Book Review: The Giver

The Giver, a 1993 novel by Lois Lowry, I would classify as a work of speculative fiction. It is an engrossing and beautifully written tale aimed mainly at youth and young adult readers. And yet it succeeds in touching the hearts and challenging the minds of mature readers as well.

The Giver was recommended to me (and bought for me at a Salvation Army thrift store by my sweet daughter, BTW) very highly as a story that would captivate and expand my imagination; it certainly did that. The storyline made me compare it to such films as The Island as well as books I've enjoyed such as Brave New World and That Hideous Strength. However, this book has the advantage of being exceedingly readable and inviting in its straightforward style and accessible characters.

Jonas, the hero of the tale, is a 12-year-old member of a centuries-old future society. His is a community that has been thoroughly planned and controlled for countless generations. Children are named and assigned to particular family units by the dictates of the community's ruling body. Every child is raised by his or her parents according to highly structured and enforced rules, and when each child reaches the age of 12 (adulthood), the community leaders assign him or her to the particular role in society best suited to his or her abilities. Everyone in the community seems content, healthy, well provided-for and secure. But...

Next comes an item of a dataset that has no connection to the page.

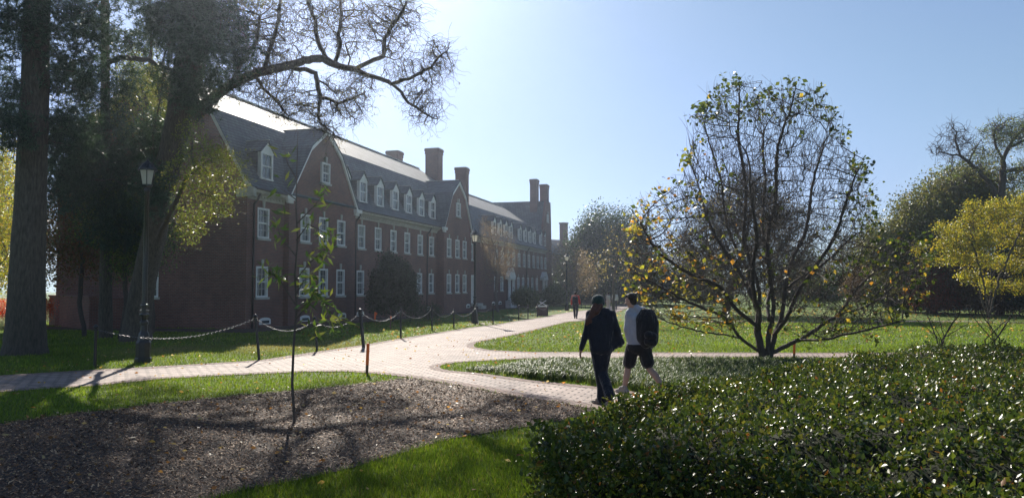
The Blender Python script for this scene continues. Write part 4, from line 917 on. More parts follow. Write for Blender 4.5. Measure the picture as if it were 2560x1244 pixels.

Jonas, unlike any of the other 12-year-olds in his group, has been singled out for a unique and dubious "honor" of becoming the community's new Receiver of Memory. What exactly this entails and what it means for Jonas in particular, is what the book is really all about.

The old Receiver of Memory is nearing the age when he will retire--or "be released" in the book's terminology. He becomes Jonas's mentor and eventually a kind of grandfather figure who opens his eyes to realities that Jonas never imagined. Realities that society at large has, with the passage of time and its own complacency with the status quo, forgotten about entirely.

Another book that comes to mind when considering The Giver is Flowers for Algernon, which charts the journey of a man named Charley, who is given a surgical procedure that increases his mental abilities to that of a genius. Jonas's journey introduces him to new information that increases both his pleasure and his pain exponentially and, at the same time, makes him, in the reader's mind and heart, more fully human.

The Giver took me on a journey along with the main character--one that explored the contours and composition of what it means to be human. It asks serious questions about why we value the things we do, why the experiences of pleasure and pain are so important to us, the ethical implications of an overly controlled society, and many others. It forced me to ask once again "what do I really want, expect, and long for in life here on earth...and in the life to come?"

Jonas's previous life, the changes that occur to him, and the heroic choices he is forced to make at the end of his journey, involve freedom and bondage, responsibility and conscience, life and death, and a force he finally comes to reckon with...love.